I wrote the first version of this book many years ago, between 1990 and 1991. Back then, it was a book within a book, a thriller set in a publishing house that receives a Regency romance manuscript which contains clues to a criminal conspiracy. As I love both genres, I thought this was a wonderful idea, but the publishers of the time did not share my view. Later, I reluctantly had to agree that while the idea was interesting, my execution of it was not. The two books did not work as one.
Over time, the thriller portion of this combined book became more and more out-dated (it was before mobile phones and a significant plot point involved 3.5 inch floppy disks) and so it remains in a bottom drawer and there it will stay.
However, Newt’s Emerald did not have such problems, and every now and then I transferred the manuscript to a new computer and read it again and thought about doing something with it. Finally, earlier in 2013, I decided the time had come. I figured it wouldn’t be much work, but as per usual, I was wrong. This book is substantially different from that earlier manuscript. It is more than a third longer, and departs significantly in terms of plot and character. However, in essence it is still the same story.

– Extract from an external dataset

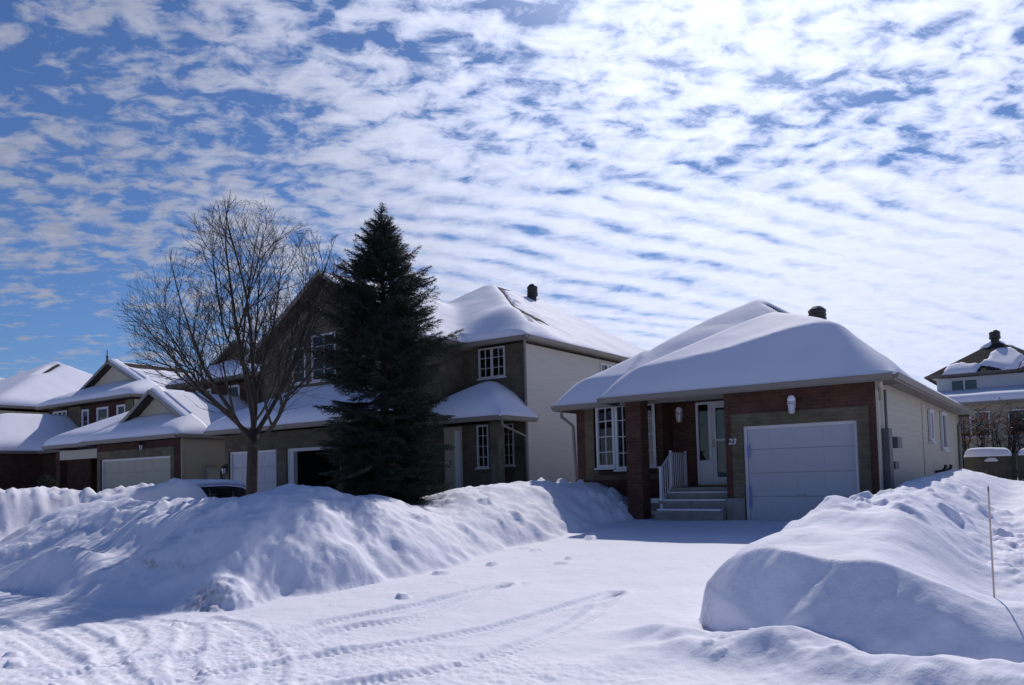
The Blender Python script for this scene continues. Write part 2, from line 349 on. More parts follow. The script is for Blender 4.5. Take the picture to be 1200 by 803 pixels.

As anyone who reads Regency romances knows the ‘founding mother’ of the genre is Georgette Heyer, and Newt’s Emerald would never have been written if I had not discovered a cache of her books when I was about thirteen. I also owe a debt to Jane Austen and Patrick O’Brian. All three are favourite authors of mine, and one of the great “research” pleasures I engaged in during the rewriting of this book was to re-read all of Heyer’s Regency romances, most of Austen, and the entire Aubrey-Maturin series. Again.
These are some of the influences, along with numerous others for the fantasy elements, including those trusty companions, myth and legend. Anything good in the book can undoubtedly be put to the account of these influences. Anything less good must be claimed as my own.
I must also thank Kali Ciesemier for a wonderful cover; my agent Jill Grinberg and her team; and as always, my wife Anna, my children Thomas and Edward, and all my family and friends.